Exemplos? Apareceram-me quatro na cabeça e em catadupa, o que não significa que sejam casos únicos. Recupero-os aqui pela ordem cronológica.

Galpgate: Três secretários de Estado, que foram a França assistir aos jogos do Euro 2016 a convite da Galp, demitiram-se pouco antes de se saber que seriam constituídos arguidos no âmbito de uma investigação do Ministério Público. Em tempo recorde, o Governo aprovou um código de conduta cuja medida mais emblemática foi a criação de um tecto máximo de 150 euros para as prendas que os governantes podem receber.

Caso Domingues: O Governo convidou António Domingues para a administração da CGD. Algures neste processo, por causa de um “erro de percepção” — como lhe chamou o ministro Mário Centeno —, Domingues ficou com a ideia de que seria criado um estatuto especial para ele e para os membros da sua equipa de modo a isentá-los de depositarem as suas declarações de rendimento e património no Tribunal Constitucional. Por outras palavras, o Estatuto do Gestor Público não lhes seria aplicável. O caso foi polémico e acabou no Parlamento, onde PSD e BE se juntaram para aprovar a obrigatoriedade de os gestores da CGD apresentarem as duas declarações. “Domingues considerou quer era uma lei ‘ad hominem’, contra uma pessoa, contra ele, e considerou-se ofendido”, revelou, então Marques Mendes, justificando o pedido de demissão do banqueiro.

Incêndios rurais: Pela primeira vez em 2018, e depois dos fogos mortíferos de 2017, foi alterada uma lei antiga que obrigava à limpeza dos terrenos. As multas previstas podem ir agora dos 280 aos 10 mil euros (no caso de pessoas singulares) ou até aos 120 mil (pessoas colectivas). No primeiro ano de aplicação da lei, porém, o primeiro-ministro teve de flexibilizar os prazos para limpeza e aplicação de multas. “O objectivo da campanha não é caça à multa”, disse António Costa, na altura. 

Familygate: Finalmente, o PS propôs um diploma que proíbe as nomeações familiares redigido a reboque de demissões entre parentes no Governo.
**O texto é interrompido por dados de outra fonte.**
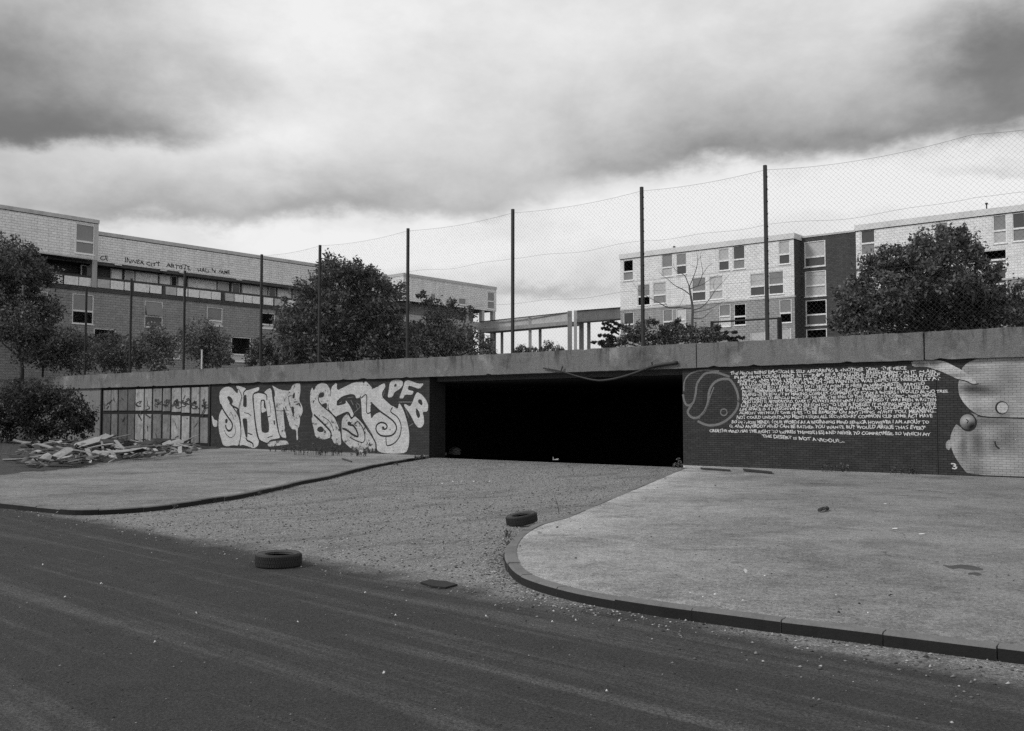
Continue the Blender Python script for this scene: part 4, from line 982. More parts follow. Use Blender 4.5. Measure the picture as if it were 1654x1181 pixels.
# lower brick storeys
rows = [(304, 440, 610, 718, 800, 'glass_mid', 'void', False), (764, 880, 655, 752, 822, 'glass_mid', 'glass_dark', True), (1160, 1260, 694, 780, 812, 'glass_mid', 'board_pale', False), (1505, 1594, 730, 805, 830, 'void', 'board_pale', False),
        (1315, 1440, 884, 996, 1040, 'void', 'board_pale', False), (440, 580, 830, 930, 990, 'void', 'glass_dark', False), (1700, 1790, 755, 835, 870, 'glass_mid', 'glass_dark', False), (40, 150, 590, 690, 770, 'glass_mid', 'glass_dark', False), (880, 990, 880, 970, 1020, 'glass_dark', 'glass_mid', False)]
holes = []
for (x0, x1, t_, s_, b_, u, l_, tl_) in rows:
    h = px_hole(LB, I_, x0, x1, t_, b_); sp = LZ(I_, (x0 + x1) / 2, s_)[1]; holes.append((h, sp, u, l_, tl_))
grid_wall(LB, aL0, aF0 + 8, base, zSlab, [h[0] for h in holes], .05, M['brick_left'], 'brick_wall', lb)
for h, sp, u, l_, tl_ in holes: window(LB, h, sp, .05, lb, u, l_, .08, True, tilt=tl_)
# projecting top storey box at the left
YB = -1.0
aBx = LZ(I_, 467, 260, YB)[0]; zBT = LZ(I_, 467, 140, YB)[1]; zBB = LZ(I_, 455, 386, YB)[1]
h = px_hole(LB, I_, 322, 445, 165, 357, YB); sp = LZ(I_, 383, 278, YB)[1]
grid_wall(LB, aL0, aBx, zBB, zBT - .3, [h], YB, M['clad_left'], 'projecting_cladding', lb)
window(LB, h, sp, YB, lb, 'glass_mid', 'glass_mid', .1, True)
MB(base).box(aL0, aBx + .06, YB - .06, 10, zBT - .3, zBT).build('projecting_coping', M['coping_left'], lb)
MB(base).box(aL0, aBx + .01, YB - .012, YB + .2, zBT - .36, zBT - .302).build('coping_shadow_strip', M['brick_dark'], lb)  # painted shadow line below the projecting coping
MB(base).quad((aL0, YB, zBB), (aL0, 4, zBB), (aBx, 4, zBB), (aBx, YB, zBB)).build('projecting_soffit', M['brick_dark'], lb)
MB(base).quad((aBx, YB, zBB), (aBx, 10, zBB), (aBx, 10, zBT - .3), (aBx, YB, zBT - .3)).build('projecting_side', M['clad_left'], lb)
MB(base).box(aBx - .3, aBx + .005, YB - .03, YB + .1, zBB, zBT - .362).build('corner_trim', M['offwhite'], lb)
MB(base).box(aL0, aBx, YB - .02, YB + .15, zBB - .12, zBB - .002).build('edge_trim', M['offwhite'], lb)
# far wing
rows = [(1085, 1118, 448, 0, 502), (1262, 1312, 478, 0, 522), (1446, 1492, 440, 500, 550)]
holes = []
for (x0, x1, t_, s_, b_) in rows:
    h = px_hole(LB, J_, x0, x1, t_, b_, YF); sp = LZ(J_, (x0 + x1) / 2, s_, YF)[1] if s_ else None; holes.append((h, sp))
grid_wall(LB, aF0, aF1_, zFB, zFT - .3, [h for h, _ in holes], YF, M['clad_left'], 'far_wing_cladding', lb)
for h, sp in holes: window(LB, h, sp, YF, lb, 'glass_mid', 'glass_mid', .1, True)
MB(base).box(aF0 - .05, aF1_ + .05, YF - .06, 8, zFT - .3, zFT).build('far_wing_coping', M['coping_left'], lb)
MB(base).quad((aF0, YF, zFB), (aF0, YF, zFT - .3), (aF0, 8, zFT - .3), (aF0, 8, zFB)).build('far_wing_side', M['clad_left'], lb)
MB(base).quad((aF1_, YF, zFB), (aF1_, 8, zFB), (aF1_, 8, zFT - .3), (aF1_, YF, zFT - .3)).build('far_wing_side', M['clad_left'], lb)
MB(base).quad((aF0, YF, zFB), (aF0, 8, zFB), (aF1_, 8, zFB), (aF1_, YF, zFB)).build('far_wing_soffit', M['brick_dark'], lb)
aPier = LB.a_at(420 + 1420 / 3.936, YF)
for px in (1318, 1420, 1490):
    a0 = LB.a_at(420 + px / 3.936, YF); MB(base).box(a0 - .22, a0 + .22, YF + .05, YF + .5, base, zFB - .002).build('far_wing_pier', M['bridge_pale'], lb)
MB(base).box(aF0, aPier, YF + 1.6, 8, base, zFB - .002).build('far_wing_core', M['brick_left'], lb)
zfb = LB.loc(420 + 1360 / 3.936, 360 + 628 / 3.936, YF)[1]
MB(base).box(aF0, aF1_, YF, YF + .12, zfb - .9, zfb).build('far_wing_balustrade', M['bridge_pale'], lb)
MB(base).quad((aL0, 10, base), (aL0, 10, zTop - .3), (aF1_, 10, zTop - .3), (aF1_, 10, base)).build('rear_wall', M['brick_left'], lb)
M['slogan'] = grey('black_slogan_paint', .035, .2, 2, 10, .8, 0)
def slogan(t_, x0, y0, x1, y1, h_):
    K_ = zA(6.616, 150, 390); p0 = K_([(x0, y0)])[0]; p1 = K_([(x1, y1)])[0]
    text_mesh(t_, *p0, *p1, h_ / 6.616, M['slogan'], .012, 'slogan', LB, lb, -.012, base)
slogan('CE', 78, 192, 165, 200, 42); slogan('INNER CITY', 345, 222, 720, 270, 44); slogan('ARTISTS.', 785, 278, 1050, 308, 44); slogan('HALL N', 1122, 322, 1310, 336, 42); slogan('FAME', 1350, 342, 1465, 352, 38)
K_ = zA(6.616, 150, 390)

# --- footbridge between the blocks
fb = empty('footbridge', P(870, 570, 108) * 1.0); fb.location.z = 3.9; tag(fb, 'raised concrete footbridge on slim columns linking the two blocks', 'bridge')
off = fb.location
N_ = zA(7.191, 780, 480)
def BP(x, y, dp): return P(*N_([(x, y)])[0], dp) - off
def beam(name, p0, p1, q0, q1, th, mat):
    """p top line, q bottom line (start, end); th thickness away from the camera"""
    d = (p1 - p0); n_ = Vector((-d.y, d.x, 0)).normalized() * th
    vs = [q0, q1, p1, p0]; vs = vs + [v + n_ for v in vs]
    return MB().add(vs, [(0, 1, 2, 3), (5, 4, 7, 6), (4, 0, 3, 7), (1, 5, 6, 2), (3, 2, 6, 7), (4, 5, 1, 0)]).build(name, mat, fb)
dpth = lambda x: 113 - 9 * x / 985 if x < 985 else 104
def line(y0, y1, x0=0, x1=985): return lambda x: y0 + (y1 - y0) * (x - x0) / (x1 - x0)
tp = line(283, 178); bt_ = line(408, 322); md = line(350, 292)
for (x0, x1) in ((-40, 328), (332, 540), (565, 985)):
    beam('parapet_slab', BP(x0, tp(x0) + 8, dpth(x0)), BP(x1, tp(x1) + 8, dpth(x1)), BP(x0, bt_(x0) - 40, dpth(x0)), BP(x1, bt_(x1) - 40, dpth(x1)), .18, M['bridge_pale'])
beam('deck_edge', BP(-40, bt_(-40) - 44, 112.6), BP(985, bt_(985) - 44, 103.7), BP(-40, bt_(-40), 112.6), BP(985, bt_(985), 103.7), 2.0, M['bridge'])
beam('handrail', BP(-40, tp(-40) - 4, 112.9), BP(985, tp(985) - 4, 103.9), BP(-40, tp(-40) + 6, 112.9), BP(985, tp(985) + 6, 103.9), .1, M['steel'])
beam('parapet_slab', BP(1095, 160, 104.2), BP(1640, 118, 108), BP(1095, 300, 104.2), BP(1640, 252, 108), .2, M['bridge'])
beam('deck_edge', BP(1095, 292, 104), BP(1640, 246, 107.8), BP(1095, 300, 104), BP(1640, 262, 107.8), 2.0, M['brick_dark'])
beam('handrail', BP(1095, 154, 104), BP(1640, 113, 107.8), BP(1095, 164, 104), BP(1640, 126, 107.8), .15, M['steel'])
def column(x0, x1, yt, dp, mat):
    a = P(*N_([(x0, yt)])[0], dp) - off; b = P(*N_([(x1, yt)])[0], dp) - off
    MB().box(a.x, b.x, a.y, a.y + (b.x - a.x), 0, a.z).build('column', mat, fb)
for (x0, x1, yt, dp, m_) in ((120, 152, 400, 113.4, 'bridge'), (205, 238, 390, 112.7, 'bridge'), (530, 566, 230, 107.9, 'bridge_pale'), (648, 682, 352, 108.6, 'bridge'), (985, 1035, 160, 103.3, 'bridge'), (1058, 1092, 155, 103.2, 'bridge_pale'), (1120, 1172, 290, 106.4, 'bridge'), (1212, 1250, 290, 106.9, 'bridge')): column(x0, x1, yt, dp, M[m_])

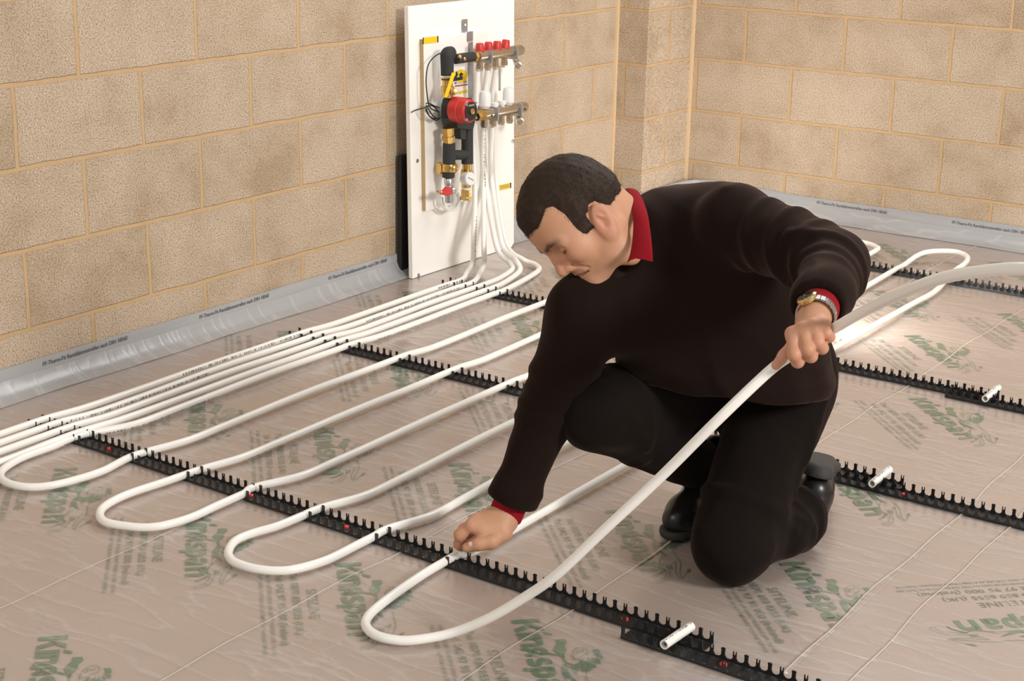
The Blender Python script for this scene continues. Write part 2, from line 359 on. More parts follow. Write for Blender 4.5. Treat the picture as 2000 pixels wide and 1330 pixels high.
for x, y in ((.525,-3.853),(.983,-3.857),(1.428,-3.855),(1.88,-3.845),(.38,-3.258),(.828,-3.25),(1.267,-3.24),(1.735,-3.255),(2.19,-3.27),
             (1.192,-4.452),(.735,-4.45),(1.645,-4.445),(.07,-3.86),(1.994,-2.03),(1.54,-2.03),(1.746,-1.44),(2.0,-2.67),(.59,-2.645),(1.07,-2.65),(.15,-2.65),(.603,-2.03),(.16,-2.03),(1.07,-2.03),
             (.38,-1.44),(.83,-1.44),(1.29,-1.44),(1.44,-.98),(1.9,-.99),(1.17,-.29),(1.63,-.29)): stamp(sheetA, x, y, A45)
A225 = math.radians(225)
for x, y in ((2.828,-3.072),(3.15,-2.6),(2.82,-3.66)): stamp(sheetB, x, y, A225)
for y in (-1.55, -2.15): stamp(sheetB, 2.95, y, A225)

# ------------------------------------------------------------------ edge insulation strip round the walls
m = mat('strip_foam', (.40, .40, .41), .45); t = NT(m); M['strip'] = m
t.l(t.mix(t.noise(t.mapping((.8, .8, 9)), 6, 3), (.33, .34, .355), (.47, .465, .46)), t.b.inputs['Base Color'])
M['flange'] = film_mat('flange', (.50, .50, .50), .62, .35, .42)
def strip(path, top, name, label, out):
    root = None; P = np.array(path, float); b = MB(); n = len(P)
    T = np.gradient(P, axis=0); T /= np.linalg.norm(T, axis=1)[:, None]; N = np.stack([T[:, 1], -T[:, 0]], 1)*out
    cs = [(0, 0), (.008, 0), (.0075, .06), (.006, 1), (0, 1)]
    vs = [(P[i][0]+N[i][0]*d, P[i][1]+N[i][1]*d, z*(top[i]) if z <= 1 and z != .06 else .06*top[i]/.085) for i in range(n) for d, z in cs]
    k = len(cs); fs = [(i*k+j, i*k+j+1, (i+1)*k+j+1, (i+1)*k+j) for i in range(n-1) for j in range(k-1)]
    o = b.add(vs, fs).build('edge_strip', M['strip'], smooth=True); tag(o, label, 'edge strip')
    f = MB(); rr = np.random.default_rng(3); vs = []
    for i in range(n):
        for j, d in enumerate((.009, .018, .032, .050, .068)):
            z = (.048, .032, .018, .007, .0012)[j]+(.0008*math.sin(i*.9+j)+.0006*rr.normal()*(0 < j < 4))
            dd = d+.004*math.sin(i*.37)*(j/4)
            vs.append((P[i][0]+N[i][0]*dd, P[i][1]+N[i][1]*dd, max(z, .0010)))
    fs = [(i*5+j, i*5+j+1, (i+1)*5+j+1, (i+1)*5+j) for i in range(n-1) for j in range(4)]
    face_up(f.add(vs, fs).build('film_flange', M['flange'], o, smooth=True, sharp=80))
    return o
ys = np.linspace(-7, -.42, 150)
sl = strip([(.002, y) for y in ys], [.080-.006*max(0, (y+2.2))/1.8+.0015*math.sin(y*5) for y in ys], 'edge', 'grey foam edge strip with printed text along the foot of the left wall', 1)
xs = np.linspace(.30, 6, 150); cor = spline([(.012, -.405), (.08, -.42), (.155, -.408), (.165, -.33), (.166, -.15), (.20, -.035), (.26, -.006), (.30, -.002)], 6)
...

A proposta socialista legaliza as nomeações cruzadas (“o meu familiar nomeia o teu e vice-versa”) e apenas evita que se repitam casos com o do ex-secretário de Estado do Ambiente que nomeou o seu primo para o seu gabinete. Foi preciso mudar alguma coisa para ficar quase tudo na mesma.

A lei é, por definição, geral e abstracta. Não pode ser, como uma sentença, feita à medida (e a posteriori) para um indivíduo ou uma circunstância. O que fizemos nestes quatro casos políticos concretos foi mais parecido com sentenciar do que com legislar.